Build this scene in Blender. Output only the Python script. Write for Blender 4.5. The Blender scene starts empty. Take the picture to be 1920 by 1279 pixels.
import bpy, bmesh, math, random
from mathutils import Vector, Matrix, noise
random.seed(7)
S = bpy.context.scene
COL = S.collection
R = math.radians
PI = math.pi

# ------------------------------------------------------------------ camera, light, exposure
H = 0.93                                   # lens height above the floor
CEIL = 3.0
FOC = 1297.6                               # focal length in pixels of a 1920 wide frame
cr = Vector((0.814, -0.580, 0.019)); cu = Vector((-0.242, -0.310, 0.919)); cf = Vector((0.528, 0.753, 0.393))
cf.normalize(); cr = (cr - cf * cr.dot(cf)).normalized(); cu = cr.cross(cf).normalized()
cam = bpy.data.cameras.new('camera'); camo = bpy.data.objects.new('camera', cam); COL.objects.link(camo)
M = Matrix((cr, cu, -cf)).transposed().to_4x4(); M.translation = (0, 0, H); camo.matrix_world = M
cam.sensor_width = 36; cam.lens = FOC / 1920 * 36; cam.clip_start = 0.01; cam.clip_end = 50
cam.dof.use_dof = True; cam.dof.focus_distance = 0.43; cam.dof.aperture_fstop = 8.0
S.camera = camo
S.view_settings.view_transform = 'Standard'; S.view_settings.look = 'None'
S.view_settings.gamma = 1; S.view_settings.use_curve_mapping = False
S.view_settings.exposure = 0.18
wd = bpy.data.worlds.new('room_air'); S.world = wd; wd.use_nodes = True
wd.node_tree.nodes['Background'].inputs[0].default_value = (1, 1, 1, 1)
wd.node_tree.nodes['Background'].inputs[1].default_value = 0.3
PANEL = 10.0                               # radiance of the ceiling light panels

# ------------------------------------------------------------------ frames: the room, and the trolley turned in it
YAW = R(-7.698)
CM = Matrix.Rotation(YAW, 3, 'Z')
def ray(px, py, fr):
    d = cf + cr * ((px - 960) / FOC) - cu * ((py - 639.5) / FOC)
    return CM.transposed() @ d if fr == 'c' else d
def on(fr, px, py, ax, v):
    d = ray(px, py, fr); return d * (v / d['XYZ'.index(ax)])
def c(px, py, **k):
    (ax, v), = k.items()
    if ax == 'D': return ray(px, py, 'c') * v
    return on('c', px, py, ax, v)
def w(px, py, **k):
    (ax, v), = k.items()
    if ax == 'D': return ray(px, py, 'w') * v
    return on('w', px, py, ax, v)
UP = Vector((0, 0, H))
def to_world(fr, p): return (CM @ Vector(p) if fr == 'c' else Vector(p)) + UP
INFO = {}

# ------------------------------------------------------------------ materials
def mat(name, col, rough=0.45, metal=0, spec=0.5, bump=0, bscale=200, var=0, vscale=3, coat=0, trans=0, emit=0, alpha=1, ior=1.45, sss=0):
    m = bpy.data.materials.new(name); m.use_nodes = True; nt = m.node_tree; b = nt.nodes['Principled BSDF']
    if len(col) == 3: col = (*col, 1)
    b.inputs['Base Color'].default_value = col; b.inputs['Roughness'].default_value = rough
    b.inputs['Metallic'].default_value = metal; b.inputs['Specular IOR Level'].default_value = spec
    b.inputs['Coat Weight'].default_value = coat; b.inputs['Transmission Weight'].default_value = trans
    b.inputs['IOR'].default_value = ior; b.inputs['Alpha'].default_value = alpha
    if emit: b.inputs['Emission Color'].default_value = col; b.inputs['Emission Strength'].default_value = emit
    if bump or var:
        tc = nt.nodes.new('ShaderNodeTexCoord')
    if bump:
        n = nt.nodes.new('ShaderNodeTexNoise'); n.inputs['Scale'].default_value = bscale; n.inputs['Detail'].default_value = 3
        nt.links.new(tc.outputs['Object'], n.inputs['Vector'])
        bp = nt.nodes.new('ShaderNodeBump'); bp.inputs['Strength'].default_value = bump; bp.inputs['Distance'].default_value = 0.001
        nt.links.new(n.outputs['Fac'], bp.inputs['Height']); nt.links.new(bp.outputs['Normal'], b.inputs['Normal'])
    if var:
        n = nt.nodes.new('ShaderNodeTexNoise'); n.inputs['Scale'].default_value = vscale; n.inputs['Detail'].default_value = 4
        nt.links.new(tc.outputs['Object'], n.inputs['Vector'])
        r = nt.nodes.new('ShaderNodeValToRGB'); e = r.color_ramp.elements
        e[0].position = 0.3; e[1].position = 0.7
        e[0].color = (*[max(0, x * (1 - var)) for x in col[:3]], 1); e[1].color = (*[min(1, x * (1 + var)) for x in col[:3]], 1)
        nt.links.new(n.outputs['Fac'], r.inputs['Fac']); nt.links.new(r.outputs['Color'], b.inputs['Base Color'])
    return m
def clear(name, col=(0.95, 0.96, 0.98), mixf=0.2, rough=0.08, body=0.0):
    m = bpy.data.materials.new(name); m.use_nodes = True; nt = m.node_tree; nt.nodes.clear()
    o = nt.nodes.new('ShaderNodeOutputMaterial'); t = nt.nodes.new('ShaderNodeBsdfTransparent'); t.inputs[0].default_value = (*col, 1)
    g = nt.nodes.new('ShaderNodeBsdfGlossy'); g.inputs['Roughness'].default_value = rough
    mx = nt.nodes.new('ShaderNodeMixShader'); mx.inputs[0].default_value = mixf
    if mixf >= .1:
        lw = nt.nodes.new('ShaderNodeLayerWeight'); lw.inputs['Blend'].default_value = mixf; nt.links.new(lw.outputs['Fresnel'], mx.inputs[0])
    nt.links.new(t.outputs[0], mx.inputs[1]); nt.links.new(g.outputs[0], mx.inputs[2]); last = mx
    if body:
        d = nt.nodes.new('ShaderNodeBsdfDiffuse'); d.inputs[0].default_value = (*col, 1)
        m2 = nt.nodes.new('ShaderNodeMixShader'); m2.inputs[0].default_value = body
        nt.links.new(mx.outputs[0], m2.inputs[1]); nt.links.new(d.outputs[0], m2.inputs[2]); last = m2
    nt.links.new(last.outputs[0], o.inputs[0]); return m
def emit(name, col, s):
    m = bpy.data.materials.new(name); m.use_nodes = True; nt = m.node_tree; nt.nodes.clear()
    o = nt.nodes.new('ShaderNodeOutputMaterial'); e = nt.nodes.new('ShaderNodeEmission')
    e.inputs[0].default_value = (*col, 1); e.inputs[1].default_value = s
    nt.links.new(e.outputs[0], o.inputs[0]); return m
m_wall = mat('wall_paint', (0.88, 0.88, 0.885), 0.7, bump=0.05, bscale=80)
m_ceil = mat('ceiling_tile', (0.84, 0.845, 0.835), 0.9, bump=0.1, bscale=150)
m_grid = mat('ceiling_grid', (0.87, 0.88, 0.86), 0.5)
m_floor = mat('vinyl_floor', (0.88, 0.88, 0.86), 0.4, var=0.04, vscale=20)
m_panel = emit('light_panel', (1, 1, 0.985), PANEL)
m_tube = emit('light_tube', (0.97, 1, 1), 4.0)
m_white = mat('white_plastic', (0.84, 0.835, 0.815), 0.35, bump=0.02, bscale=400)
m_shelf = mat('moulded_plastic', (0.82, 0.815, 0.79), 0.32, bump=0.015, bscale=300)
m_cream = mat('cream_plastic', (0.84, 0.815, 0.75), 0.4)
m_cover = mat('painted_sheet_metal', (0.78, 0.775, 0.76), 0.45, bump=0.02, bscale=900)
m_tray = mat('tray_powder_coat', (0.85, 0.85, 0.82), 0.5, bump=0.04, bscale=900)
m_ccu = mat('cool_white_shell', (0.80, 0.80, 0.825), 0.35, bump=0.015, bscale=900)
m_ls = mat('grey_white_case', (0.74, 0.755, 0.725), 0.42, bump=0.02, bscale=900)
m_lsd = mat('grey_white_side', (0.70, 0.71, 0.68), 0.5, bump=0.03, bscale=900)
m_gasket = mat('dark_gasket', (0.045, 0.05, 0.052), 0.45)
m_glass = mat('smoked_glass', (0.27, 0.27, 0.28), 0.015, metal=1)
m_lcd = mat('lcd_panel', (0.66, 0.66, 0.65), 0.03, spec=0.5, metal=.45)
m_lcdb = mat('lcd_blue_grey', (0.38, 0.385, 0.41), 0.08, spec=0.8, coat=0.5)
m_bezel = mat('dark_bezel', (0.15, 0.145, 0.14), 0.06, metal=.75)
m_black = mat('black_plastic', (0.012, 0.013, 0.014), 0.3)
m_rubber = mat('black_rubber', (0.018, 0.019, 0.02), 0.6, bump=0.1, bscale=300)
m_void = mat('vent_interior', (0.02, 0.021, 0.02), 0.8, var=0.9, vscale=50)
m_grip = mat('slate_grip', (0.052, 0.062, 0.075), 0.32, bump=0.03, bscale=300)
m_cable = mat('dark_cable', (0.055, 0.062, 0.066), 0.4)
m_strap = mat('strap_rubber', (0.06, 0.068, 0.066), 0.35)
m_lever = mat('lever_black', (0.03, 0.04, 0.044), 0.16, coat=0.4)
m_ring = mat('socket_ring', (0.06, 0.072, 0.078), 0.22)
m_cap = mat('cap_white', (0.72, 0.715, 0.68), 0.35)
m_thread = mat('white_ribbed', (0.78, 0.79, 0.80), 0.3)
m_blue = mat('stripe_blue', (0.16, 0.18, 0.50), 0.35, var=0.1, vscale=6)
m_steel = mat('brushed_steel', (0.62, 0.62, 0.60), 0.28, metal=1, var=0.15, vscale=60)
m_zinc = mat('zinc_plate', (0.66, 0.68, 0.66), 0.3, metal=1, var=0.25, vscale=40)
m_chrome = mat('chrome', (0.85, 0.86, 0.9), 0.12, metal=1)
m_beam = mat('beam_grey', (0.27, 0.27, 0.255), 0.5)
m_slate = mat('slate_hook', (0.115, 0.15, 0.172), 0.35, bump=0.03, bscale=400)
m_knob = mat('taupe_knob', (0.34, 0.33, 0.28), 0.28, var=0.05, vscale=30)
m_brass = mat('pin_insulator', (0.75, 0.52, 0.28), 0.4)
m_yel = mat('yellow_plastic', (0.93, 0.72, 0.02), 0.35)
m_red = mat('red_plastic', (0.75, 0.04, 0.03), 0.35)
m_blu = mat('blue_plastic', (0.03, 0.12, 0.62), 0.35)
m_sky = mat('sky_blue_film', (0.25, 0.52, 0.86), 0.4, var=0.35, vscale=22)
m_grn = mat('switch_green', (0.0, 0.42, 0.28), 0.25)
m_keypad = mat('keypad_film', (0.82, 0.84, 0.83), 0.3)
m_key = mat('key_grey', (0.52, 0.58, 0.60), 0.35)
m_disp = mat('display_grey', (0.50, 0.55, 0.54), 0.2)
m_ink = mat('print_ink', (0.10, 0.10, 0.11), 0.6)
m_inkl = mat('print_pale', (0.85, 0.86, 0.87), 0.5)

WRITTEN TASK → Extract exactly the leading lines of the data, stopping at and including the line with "PI = math.pi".

SOLUTION TO THE EXERCISE →
Build this scene in Blender. Output only the Python script. Write for Blender 4.5. The Blender scene starts empty. Take the picture to be 1920 by 1279 pixels.
import bpy, bmesh, math, random
from mathutils import Vector, Matrix, noise
random.seed(7)
S = bpy.context.scene
COL = S.collection
R = math.radians
PI = math.pi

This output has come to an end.